Un « système d'information préalable sur les passagers et de dossiers passagers » a également été mis en place pour améliorer le contrôle préalable, renforcer la sécurité et rationaliser le traitement aux points d'entrée. En fin février, ces changements étaient en cours, bien qu'ils ne figurent pas tous sur le site officiel de l'AVE. Parallèlement, l'immigration kényane aurait cessé d'appliquer l'autorisation de l'AVE pour les arrivées africaines, mais il est conseillé aux voyageurs de se tenir informés.
L'engagement du Kenya à rectifier le tir est un exemple d'apprentissage politique en temps réel.
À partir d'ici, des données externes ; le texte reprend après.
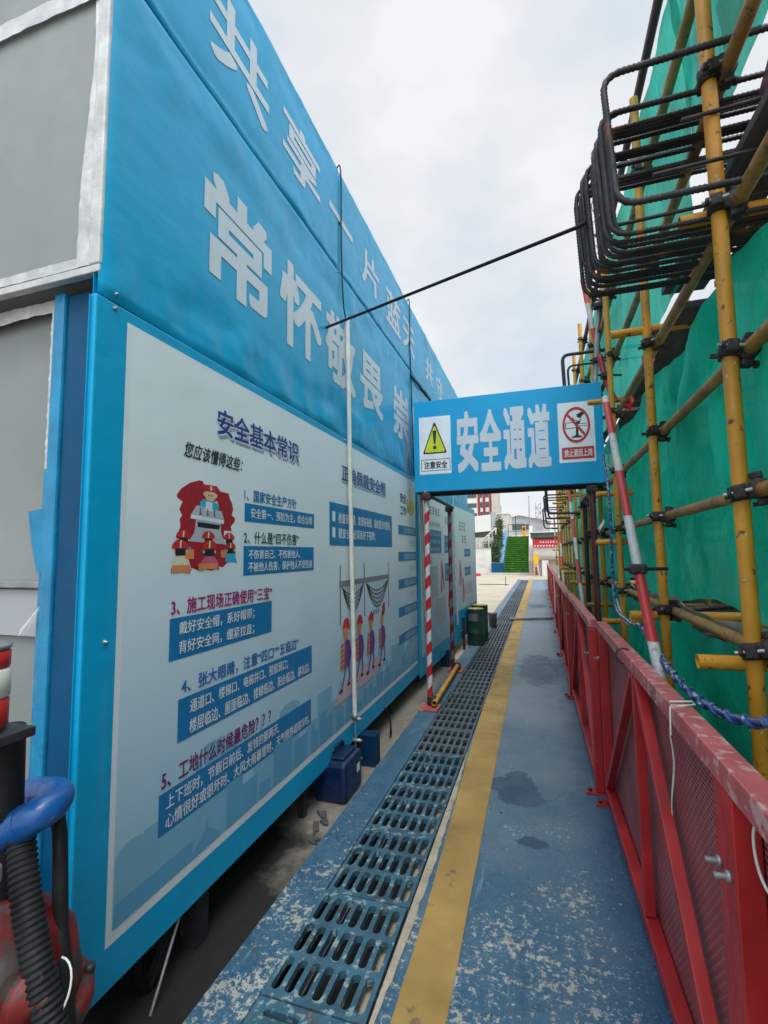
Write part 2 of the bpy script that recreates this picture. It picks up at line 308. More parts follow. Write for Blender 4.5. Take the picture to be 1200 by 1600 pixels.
def tone_by_piece(m):
    N, L = m.node_tree.nodes, m.node_tree.links; P = N['Principled BSDF']; src = P.inputs['Base Color'].links[0].from_socket
    oi = N.new('ShaderNodeObjectInfo'); hv = N.new('ShaderNodeHueSaturation'); mr = N.new('ShaderNodeMapRange'); mr.inputs[3].default_value = .65; mr.inputs[4].default_value = 1.25
    L.new(oi.outputs['Random'], mr.inputs[0]); L.new(mr.outputs[0], hv.inputs['Value']); L.new(src, hv.inputs['Color'])
    rn = add_noise(N, L, 11, 6, .7, vec=N['Principled BSDF'].id_data.nodes.new('ShaderNodeNewGeometry').outputs['Position'])
    c = mixc(N, L, math_(N, L, 'MULTIPLY', ramp(N, L, rn.outputs['Fac'], .56, .66), .75), hv.outputs['Color'], (.085, .062, .05))
    L.new(c, P.inputs['Base Color']); return m
tone_by_piece(MT['grate'])
MT['grate_far'] = mat('dusty_cast_iron', (.085, .12, .145), .55, .15, var=.3, vs=5, wear=(.03, .035, .04), wa=.62, ws=17, bmp=.35, bs=60)
tone_by_piece(MT['grate_far'])
MT['patch'] = mat('fresh_dark_blue_patch', (.022, .055, .125), .5, var=.35, vs=14, wear=(.05, .10, .19), wa=.58, ws=22, bmp=.4, bs=40)
MT['bare'] = mat('bare_mortar', (.40, .34, .26), .85, var=.25, vs=7, wear=(.2, .17, .13), wa=.62, ws=22, bmp=.4, bs=60)
MT['sludge'] = mat('wet_black_sludge', (.022, .02, .017), .5, var=.4, vs=8, bmp=.3, bs=20)
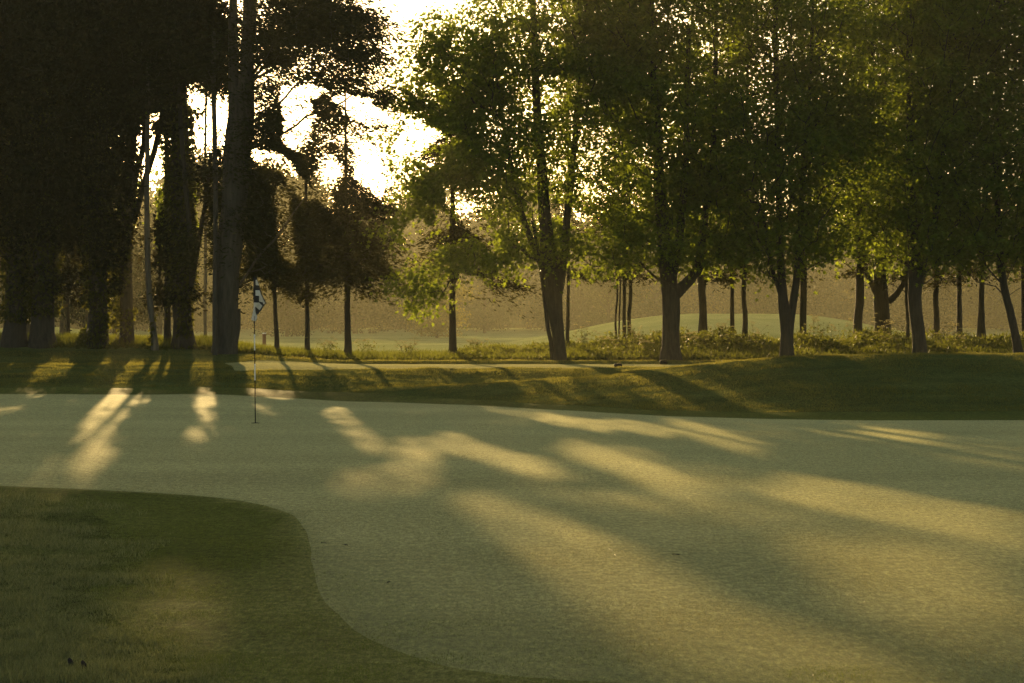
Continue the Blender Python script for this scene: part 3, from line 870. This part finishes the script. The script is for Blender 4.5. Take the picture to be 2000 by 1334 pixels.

Après avoir constaté les inconvénients, le gouvernement a surmonté les obstacles en l'espace d'un an.
L'expérience kenyane enseigne trois leçons essentielles aux pays qui souhaitent instaurer des réformes similaires. Premièrement, ne pas nuire à l'ouverture existante. L’innovation avec des systèmes numériques comme l'AVE ne doit pas être problématique. Rétrospectivement, un délai de grâce ou l'exemption des Africains de la politique auraient évité au Kenya quelques désagréments.
Deuxièmement, la réciprocité et la consultation régionale sont essentielles. La solution du Kenya pour supprimer les frais d'AVE pour certains pays et finalement exempter toute l'Afrique témoigne de l’importance d'honorer les accords en matière de visas et de rester à l'écoute des partenaires. Alors que l'Afrique évolue vers une intégration accrue, les actions unilatérales devraient être évitées au profit d'une approche coordonnée dans le cadre de l'UA ou de la communauté économique régionale.
Troisièmement, rester flexible. La modification de la politique du Kenya en un an témoigne d'une volonté de s’imposer dans les classements de l'indice d'ouverture des visas en Afrique et de s'aligner sur les meilleures pratiques continentales.
Le Kenya a peut-être connu un faux départ, mais il retrouve peu à peu ses marques. La politique d'AVE recourt à la technologie pour gagner en efficacité sans aliéner les voyageurs que le Kenya souhaite accueillir.
L'expérience de chaque pays, y compris le Kenya, permet de tirer des enseignements qui rapprochent l'Afrique de sa vision de l'exemption de visa et de l'intégration économique.